En los últimos tiempos he visto (¿o habré de decir «visionado», para estar a la moda?) un par de películas que me han llamado mucho la atención, no por su calidad –que la tienen– sino por su rareza. La primera me llegó con retraso y en vídeo, ya hace algún tiempo: se trata de Das Boot («El submarino», 1981). La segunda, Der Untergang («El hundimiento», 2004).
La primera particularidad que presentan ambas es que en ellas los nazis hablan en alemán. Ya me había acostumbrado a que en el cine los servidores del III Reich hablaran en inglés o, alternativamente, en castellano, salvo algunas expresiones sueltas, como «Heil Hitler», «Mein Fhürer» o «Sagen sie ja!» («¡Diga sí!»), arrastrando mucho las erres, eso sí.
La segunda rareza que comparten es que en ellas aparecen servidores del imperio alemán que tienen aspecto bastante normal.

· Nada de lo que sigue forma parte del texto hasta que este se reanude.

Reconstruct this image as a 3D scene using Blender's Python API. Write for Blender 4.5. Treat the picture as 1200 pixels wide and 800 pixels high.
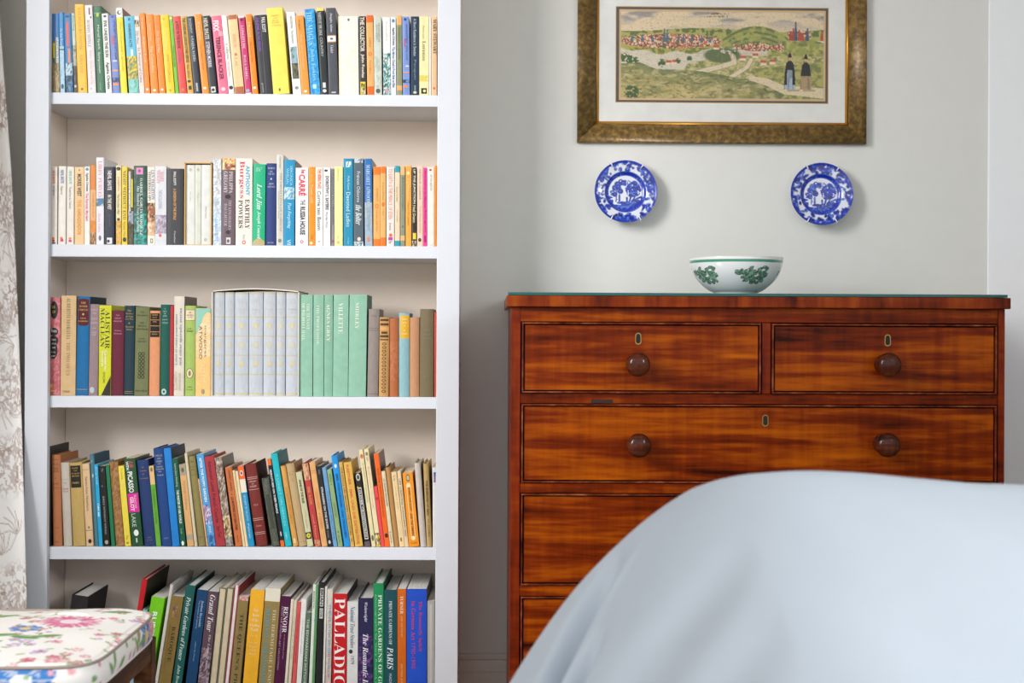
import bpy, bmesh, math, random
import numpy as np
from mathutils import Vector, Matrix

for o in list(bpy.data.objects):
    bpy.data.objects.remove(o)
SC = bpy.context.scene
COL = SC.collection
R = math.radians
random.seed(7)

# ---------------------------------------------------------------- camera
CAM = Vector((0.0, -3.5, 1.0))
FPX = 1667.0                      # focal length in pixels of the 1200 px wide frame
HORIZON = 389.0
YAW, ROLL = R(0.95), R(0.27)
cd = bpy.data.cameras.new('camera')
cam = bpy.data.objects.new('camera', cd); COL.objects.link(cam)
cd.sensor_width = 36.0; cd.lens = 36.0 * FPX / 1200.0
cd.shift_y = -(400.0 - HORIZON) / 1200.0
cd.dof.use_dof = True; cd.dof.focus_distance = 3.2; cd.dof.aperture_fstop = 5.6
ROT = Matrix.Rotation(-YAW, 4, 'Z') @ Matrix.Rotation(R(90), 4, 'X') @ Matrix.Rotation(ROLL, 4, 'Z')
cam.matrix_world = Matrix.Translation(CAM) @ ROT
SC.camera = cam

# ---------------------------------------------------------------- world, lights, exposure
w = bpy.data.worlds.new('room_light'); SC.world = w; w.use_nodes = True
w.node_tree.nodes['Background'].inputs[0].default_value = (0.95, 0.97, 1.0, 1)
w.node_tree.nodes['Background'].inputs[1].default_value = 0.96
SC.view_settings.view_transform = 'Standard'; SC.view_settings.look = 'None'
SC.view_settings.gamma = 1.0; SC.view_settings.use_curve_mapping = False
SC.view_settings.exposure = 0.27
def area(name, loc, target, sx, sy, power, col):
    l = bpy.data.lights.new(name, 'AREA'); l.shape = 'RECTANGLE'; l.size = sx; l.size_y = sy
    l.energy = power; l.color = col
    o = bpy.data.objects.new(name, l); COL.objects.link(o); o.location = loc
    d = Vector(target) - Vector(loc)
    o.rotation_euler = d.to_track_quat('-Z', 'Y').to_euler()
    return o
WIN_Y0, WIN_Y1, WIN_Z0, WIN_Z1, WALL_L = -2.44, -1.12, 0.95, 2.66, -1.36
# daylight that falls in through the wide window on the left, from the front and above
area('window_daylight', (-3.2, -4.4, 2.95), (0.45, 0.0, 1.2), 3.0, 2.2, 400, (1.0, 0.985, 0.965))
# unseen fill light added for the bed, shining through an added opening
WR, WR_Y0, WR_Y1, WR_Z0, WR_Z1 = 2.35, -4.10, -3.15, 1.2, 2.62
area('bed_fill_light', (4.2, -5.0, 3.0), (0.5, -1.9, 0.65), 1.6, 1.6, 215, (0.95, 0.975, 1.0))

# ---------------------------------------------------------------- helpers
def at(px, py, Y):
    """The world point that the pixel (px, py) of the photograph shows on the vertical plane y = Y."""
    d = ROT.to_3x3() @ Vector(((px - 600.0) / FPX, (HORIZON - py) / FPX, -1.0))
    return CAM + d * ((Y - CAM.y) / d.y)
def atz(px, py, Z):
    d = ROT.to_3x3() @ Vector(((px - 600.0) / FPX, (HORIZON - py) / FPX, -1.0))
    return CAM + d * ((Z - CAM.z) / d.z)

def lin(h):
    h = h.lstrip('#')
    return tuple(((c / 12.92) if c <= 0.04045 else ((c + 0.055) / 1.055) ** 2.4)
                 for c in (int(h[i:i + 2], 16) / 255.0 for i in (0, 2, 4)))
def linarr(h): return np.array(lin(h))

def tag(o, label=None, cat=None, group=None, kind=None):
    if label: o['label'] = label
    if cat: o['category'] = cat
    if group: o['group'] = group
    if kind: o['kind'] = kind
    return o
def empty(name, loc=(0, 0, 0), rot=(0, 0, 0)):
    o = bpy.data.objects.new(name, None); COL.objects.link(o)
    o.location = loc; o.rotation_euler = rot; o.empty_display_size = 0.02
    return o
def link(name, me, mats, parent=None, smooth=False):
    o = bpy.data.objects.new(name, me); COL.objects.link(o)
    for m in (mats if isinstance(mats, (list, tuple)) else [mats]):
        me.materials.append(m)
    if parent is not None: o.parent = parent
    if smooth:
        me.polygons.foreach_set('use_smooth', [True] * len(me.polygons))
    return o
def mesh(name, verts, faces, mats, parent=None, smooth=False, idx=None):
    me = bpy.data.meshes.new(name); me.from_pydata([tuple(v) for v in verts], [], faces)
    if idx is not None:
        me.polygons.foreach_set('material_index', idx)
    me.update()
    return link(name, me, mats, parent, smooth)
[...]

En El hundimiento, no sólo tiene aspecto normal la gente normal, sino que incluso los más altos dirigentes nazis, incluyendo el propio Adolf Hitler, parecen de carne y hueso.
Lo peor y más perverso que ha tenido toda la filmografía estadounidense sobre la II Guerra Mundial (que viene a acaparar el 95% de la filmografía planetaria sobre el acontecimiento) es que nos presenta a unos nazis no sólo malos-malísimos, sino también locos de atar. Si los nazis hubieran sido así, si se hubieran pasado la vida dando gritos, poniendo cara de sádicos perdidos y maltratando a las mujeres y los niños en público, hasta el más tonto del pueblo más insulso del planeta se habría dado cuenta de que con ellos no había nada que hacer. Huelga decir que en realidad no eran así. Los había que presentaban un aspecto interesante, simpático y atractivo, que eran cultos, que parecían estar animados por ideales no necesariamente perversos y que, en suma, no tenían peor aspecto que sus homólogos británicos, norteamericanos o rusos. Que eran muy de derechas no cabía ninguna duda, pero tampoco parecían ser muy de izquierdas, precisamente, los Churchill, Chamberlain y Truman del momento. Tanta era su similitud ideológica de fondo que, aunque ahora pretenda ocultarse, el hecho histórico es que muchos de ellos y bastantes de sus compatriotas simpatizaron visiblemente con la causa nazi, antes de que el choque entre sus respectivas ambiciones los abocara a la guerra. Es sabido que el abuelo de George W. Bush –y es sólo un ejemplo de los muchos que podrían ponerse– llegó a aportar fondos para el sostenimiento del nacional-socialismo en sus años emergentes, cuando todos los anticomunistas del mundo lo veían como un valladar frente al avance de la URSS y la III Internacional. Las compañías petroleras de Texas –es otro ejemplo, o quizá el mismo– facilitaron a la aviación franquista, y a precio de amigo, todo el combustible que necesitó para el funcionamiento de sus cazas y sus bombarderos.
Una de las razones que explican que buena parte de la opinión pública occidental sea incapaz de poner en el mismo plano el comportamiento de algunos ejércitos invasores actuales con el que tuvieron las tropas del III Reich es que los soldados de la U.S. Army o del Tzaal tienen aspecto más o menos humano, en tanto los de la Wehrmacht presentaban un aire inconfundible de malas bestias (o, alternativamente, de marionetas que se hacían matar por centenares sin siquiera enterarse de su papel de carne de cañón).
Los «malos de película» no existen, salvo como especímenes aislados. Esperar a que los malos realmente existentes tengan aspecto de malos de película ayuda a no identificarlos. Que es lo que le pasó a buena parte del pueblo alemán con sus gobernantes nazis.